Old English (History)
This page forms part of an etymology course that gives an outline of the development of English. It is written in a sequence that you may want to follow. The best place to start, if you want to follow the whole course, is Etymology course, or, if you are only interested in English, Development of English. You may also arrive at any of these articles from other links. For more information about the history of English, you should of course read a good history of the language, such as Baugh (1993), Strang (1970), or Crystal (2005)
Old English is the first phase in the history of the English language. It is also called Anglo-Saxon, but this term is ambiguous to some specialists in the history of languages. (For an explanation of why this should be, see Anglo-Saxon.)
The first phase of Old English was created as a result of the tribal movements across the North Sea from the western edge of Europe, the areas that are now the countries of Denmark, Germany and the Netherlands. The Angles, Saxons and Jutes first arrived in Roman Britain as traders and as mercenaries. In the two centuries following the Roman departure c.410 CE, the southern part of Britain became dominated by the newcomers. They spoke a west Germanic language that is now called Old English, or, less accurately, Anglo-Saxon. One particular tribe, the Angles, gave their name to the language - and to the country of England, the 'land of the Angles'. (For a joke about it, see Angel - angle.) Old English developed through the rest of the millennium and beyond, and in that time there were many changes. During the 7th and 8th centuries, there was a fluid political division of the country, such that it is sometimes (not wholly accurately) called the Heptarchy (~ 'Seven Kingdoms'). This is linked to the many varieties in dialect. In seven hundred years or so of Old English, there were also of course enormous developments.

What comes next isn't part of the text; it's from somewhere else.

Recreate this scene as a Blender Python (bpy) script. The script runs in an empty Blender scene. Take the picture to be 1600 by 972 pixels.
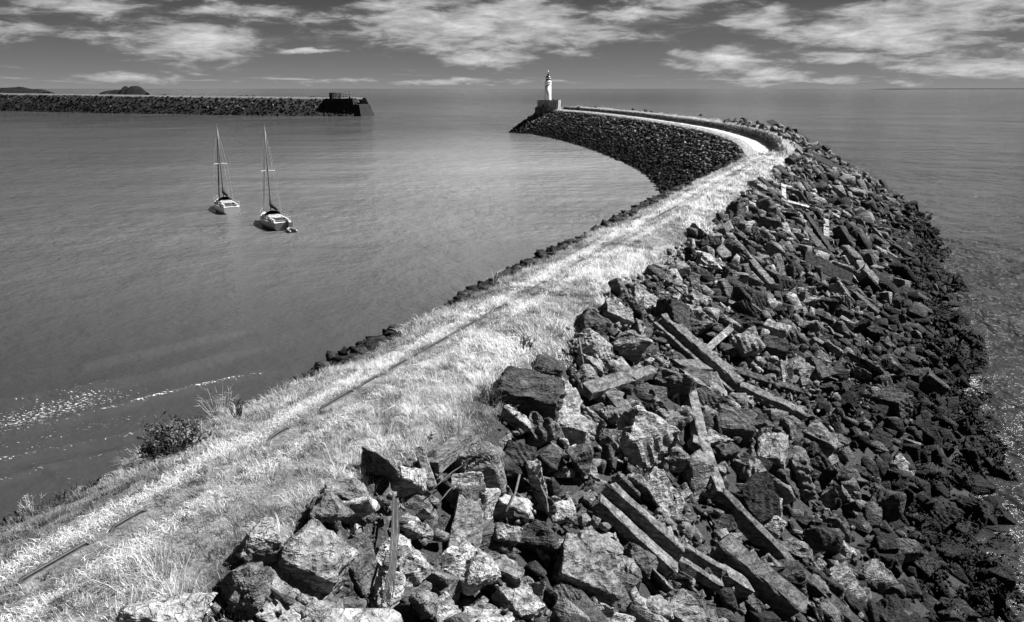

The most important of these, for a quick general overview of the history of the English language, was the strong influence on its development in the north and east parts of England from a North Germanic language spoken, in various varieties, by the Vikings who raided - and traded with - the British Isles in the 9th and 10th centuries and beyond. This was Old Norse. The people who came were natives of Scandinavia and Jutland: they were usually called 'Danes' or 'North[or Norse]men': OED says that "older usage [of the word Dane] includ[ed] all the Northmen who invaded England from the 9th to the 11th c." Some of the relatives of these 'men from the North' raided and settled in the part of modern France which is called Normandy after them. When Duke William of Normandy defeated the English king Harold at the Battle of Hastings in 1066, the rulers of the country became predominantly French-speaking. This, more than anything else, signalled the end of Old English and the start of the Middle English phase of our language.
Before the arrival of the Germanic invaders, the country now called 'England' was a Roman province, called Britannia, more commonly in current English Roman Britain. It was inhabited, apart from the governing elite, by Celtic people who spoke an early form of the Celtic language that became modern Welsh. It was then usually called 'British'.